### WRITTEN PROBLEM
Write every line of the material out exactly as shown.
>> start
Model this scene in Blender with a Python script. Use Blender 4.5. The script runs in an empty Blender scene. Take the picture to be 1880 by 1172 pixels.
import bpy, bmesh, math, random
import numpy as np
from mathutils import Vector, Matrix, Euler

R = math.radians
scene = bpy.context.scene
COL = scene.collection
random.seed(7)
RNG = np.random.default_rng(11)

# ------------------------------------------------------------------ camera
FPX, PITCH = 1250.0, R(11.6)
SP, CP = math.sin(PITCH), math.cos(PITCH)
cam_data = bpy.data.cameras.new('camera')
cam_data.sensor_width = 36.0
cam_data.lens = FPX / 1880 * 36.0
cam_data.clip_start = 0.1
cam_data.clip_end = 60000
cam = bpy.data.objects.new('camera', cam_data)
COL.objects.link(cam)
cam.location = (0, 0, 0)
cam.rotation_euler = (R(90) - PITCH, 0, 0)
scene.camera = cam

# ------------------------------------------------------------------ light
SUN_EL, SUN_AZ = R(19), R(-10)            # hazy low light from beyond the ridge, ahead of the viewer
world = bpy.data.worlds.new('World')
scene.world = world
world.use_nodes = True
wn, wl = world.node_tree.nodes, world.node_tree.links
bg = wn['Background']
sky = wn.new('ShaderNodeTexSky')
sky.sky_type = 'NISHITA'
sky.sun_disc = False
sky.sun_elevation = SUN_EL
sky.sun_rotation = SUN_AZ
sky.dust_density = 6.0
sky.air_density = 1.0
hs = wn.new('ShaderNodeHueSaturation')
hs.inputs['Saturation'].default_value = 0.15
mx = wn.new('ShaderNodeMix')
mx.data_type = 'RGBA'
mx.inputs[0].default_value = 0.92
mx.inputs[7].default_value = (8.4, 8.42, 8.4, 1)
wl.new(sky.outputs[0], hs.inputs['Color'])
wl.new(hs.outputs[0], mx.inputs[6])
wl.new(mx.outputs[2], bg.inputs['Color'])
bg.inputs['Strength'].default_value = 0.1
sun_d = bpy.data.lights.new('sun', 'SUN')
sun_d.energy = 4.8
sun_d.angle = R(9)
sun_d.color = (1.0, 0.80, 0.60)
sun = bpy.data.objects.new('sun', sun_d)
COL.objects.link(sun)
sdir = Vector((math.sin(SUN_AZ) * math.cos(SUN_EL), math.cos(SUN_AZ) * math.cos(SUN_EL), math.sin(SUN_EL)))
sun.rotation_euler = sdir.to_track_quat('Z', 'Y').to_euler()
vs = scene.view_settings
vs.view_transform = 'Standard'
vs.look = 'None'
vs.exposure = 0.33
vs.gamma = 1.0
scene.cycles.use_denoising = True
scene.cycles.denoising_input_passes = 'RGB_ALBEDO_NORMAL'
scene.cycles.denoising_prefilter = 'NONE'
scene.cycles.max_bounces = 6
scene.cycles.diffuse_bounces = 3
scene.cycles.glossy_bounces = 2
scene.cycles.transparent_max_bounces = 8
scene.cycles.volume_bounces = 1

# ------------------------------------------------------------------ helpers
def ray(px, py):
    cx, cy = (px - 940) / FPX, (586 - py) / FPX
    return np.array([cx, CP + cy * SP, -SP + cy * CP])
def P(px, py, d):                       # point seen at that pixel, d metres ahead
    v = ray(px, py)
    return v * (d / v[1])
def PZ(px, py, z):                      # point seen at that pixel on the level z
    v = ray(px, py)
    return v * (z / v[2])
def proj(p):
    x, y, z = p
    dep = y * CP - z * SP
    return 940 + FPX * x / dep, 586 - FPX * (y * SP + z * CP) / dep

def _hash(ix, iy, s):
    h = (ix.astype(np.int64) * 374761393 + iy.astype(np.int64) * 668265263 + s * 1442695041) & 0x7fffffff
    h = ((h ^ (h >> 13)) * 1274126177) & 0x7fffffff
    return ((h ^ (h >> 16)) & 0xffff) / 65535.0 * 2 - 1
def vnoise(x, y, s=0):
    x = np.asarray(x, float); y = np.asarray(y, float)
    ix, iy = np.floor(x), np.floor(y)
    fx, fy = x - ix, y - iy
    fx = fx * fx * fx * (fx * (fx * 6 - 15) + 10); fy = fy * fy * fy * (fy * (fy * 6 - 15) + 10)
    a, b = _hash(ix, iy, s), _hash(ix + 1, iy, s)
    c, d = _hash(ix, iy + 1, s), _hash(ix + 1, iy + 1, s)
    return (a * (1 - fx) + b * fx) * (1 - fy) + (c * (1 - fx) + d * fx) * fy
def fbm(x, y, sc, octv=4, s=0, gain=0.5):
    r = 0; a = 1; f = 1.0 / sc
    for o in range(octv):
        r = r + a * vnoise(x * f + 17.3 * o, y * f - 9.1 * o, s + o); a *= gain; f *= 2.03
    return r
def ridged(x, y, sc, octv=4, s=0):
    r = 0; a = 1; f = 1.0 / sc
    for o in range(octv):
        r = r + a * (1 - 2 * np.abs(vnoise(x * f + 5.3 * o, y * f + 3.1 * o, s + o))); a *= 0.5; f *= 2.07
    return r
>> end
### TASK RESPONSE
Model this scene in Blender with a Python script. Use Blender 4.5. The script runs in an empty Blender scene. Take the picture to be 1880 by 1172 pixels.
import bpy, bmesh, math, random
import numpy as np
from mathutils import Vector, Matrix, Euler

R = math.radians
scene = bpy.context.scene
COL = scene.collection
random.seed(7)
RNG = np.random.default_rng(11)

# ------------------------------------------------------------------ camera
FPX, PITCH = 1250.0, R(11.6)
SP, CP = math.sin(PITCH), math.cos(PITCH)
cam_data = bpy.data.cameras.new('camera')
cam_data.sensor_width = 36.0
cam_data.lens = FPX / 1880 * 36.0
cam_data.clip_start = 0.1
cam_data.clip_end = 60000
cam = bpy.data.objects.new('camera', cam_data)
COL.objects.link(cam)
cam.location = (0, 0, 0)
cam.rotation_euler = (R(90) - PITCH, 0, 0)
scene.camera = cam

# ------------------------------------------------------------------ light
SUN_EL, SUN_AZ = R(19), R(-10)            # hazy low light from beyond the ridge, ahead of the viewer
world = bpy.data.worlds.new('World')
scene.world = world
world.use_nodes = True
wn, wl = world.node_tree.nodes, world.node_tree.links
bg = wn['Background']
sky = wn.new('ShaderNodeTexSky')
sky.sky_type = 'NISHITA'
sky.sun_disc = False
sky.sun_elevation = SUN_EL
sky.sun_rotation = SUN_AZ
sky.dust_density = 6.0
sky.air_density = 1.0
hs = wn.new('ShaderNodeHueSaturation')
hs.inputs['Saturation'].default_value = 0.15
mx = wn.new('ShaderNodeMix')
mx.data_type = 'RGBA'
mx.inputs[0].default_value = 0.92
mx.inputs[7].default_value = (8.4, 8.42, 8.4, 1)
wl.new(sky.outputs[0], hs.inputs['Color'])
wl.new(hs.outputs[0], mx.inputs[6])
wl.new(mx.outputs[2], bg.inputs['Color'])
bg.inputs['Strength'].default_value = 0.1
sun_d = bpy.data.lights.new('sun', 'SUN')
sun_d.energy = 4.8
sun_d.angle = R(9)
sun_d.color = (1.0, 0.80, 0.60)
sun = bpy.data.objects.new('sun', sun_d)
COL.objects.link(sun)
sdir = Vector((math.sin(SUN_AZ) * math.cos(SUN_EL), math.cos(SUN_AZ) * math.cos(SUN_EL), math.sin(SUN_EL)))
sun.rotation_euler = sdir.to_track_quat('Z', 'Y').to_euler()
vs = scene.view_settings
vs.view_transform = 'Standard'
vs.look = 'None'
vs.exposure = 0.33
vs.gamma = 1.0
scene.cycles.use_denoising = True
scene.cycles.denoising_input_passes = 'RGB_ALBEDO_NORMAL'
scene.cycles.denoising_prefilter = 'NONE'
scene.cycles.max_bounces = 6
scene.cycles.diffuse_bounces = 3
scene.cycles.glossy_bounces = 2
scene.cycles.transparent_max_bounces = 8
scene.cycles.volume_bounces = 1

# ------------------------------------------------------------------ helpers
def ray(px, py):
    cx, cy = (px - 940) / FPX, (586 - py) / FPX
    return np.array([cx, CP + cy * SP, -SP + cy * CP])
def P(px, py, d):                       # point seen at that pixel, d metres ahead
    v = ray(px, py)
    return v * (d / v[1])
def PZ(px, py, z):                      # point seen at that pixel on the level z
    v = ray(px, py)
    return v * (z / v[2])
def proj(p):
    x, y, z = p
    dep = y * CP - z * SP
    return 940 + FPX * x / dep, 586 - FPX * (y * SP + z * CP) / dep

def _hash(ix, iy, s):
    h = (ix.astype(np.int64) * 374761393 + iy.astype(np.int64) * 668265263 + s * 1442695041) & 0x7fffffff
    h = ((h ^ (h >> 13)) * 1274126177) & 0x7fffffff
    return ((h ^ (h >> 16)) & 0xffff) / 65535.0 * 2 - 1
def vnoise(x, y, s=0):
    x = np.asarray(x, float); y = np.asarray(y, float)
    ix, iy = np.floor(x), np.floor(y)
    fx, fy = x - ix, y - iy
    fx = fx * fx * fx * (fx * (fx * 6 - 15) + 10); fy = fy * fy * fy * (fy * (fy * 6 - 15) + 10)
    a, b = _hash(ix, iy, s), _hash(ix + 1, iy, s)
    c, d = _hash(ix, iy + 1, s), _hash(ix + 1, iy + 1, s)
    return (a * (1 - fx) + b * fx) * (1 - fy) + (c * (1 - fx) + d * fx) * fy
def fbm(x, y, sc, octv=4, s=0, gain=0.5):
    r = 0; a = 1; f = 1.0 / sc
    for o in range(octv):
        r = r + a * vnoise(x * f + 17.3 * o, y * f - 9.1 * o, s + o); a *= gain; f *= 2.03
    return r
def ridged(x, y, sc, octv=4, s=0):
    r = 0; a = 1; f = 1.0 / sc
    for o in range(octv):
        r = r + a * (1 - 2 * np.abs(vnoise(x * f + 5.3 * o, y * f + 3.1 * o, s + o))); a *= 0.5; f *= 2.07
    return r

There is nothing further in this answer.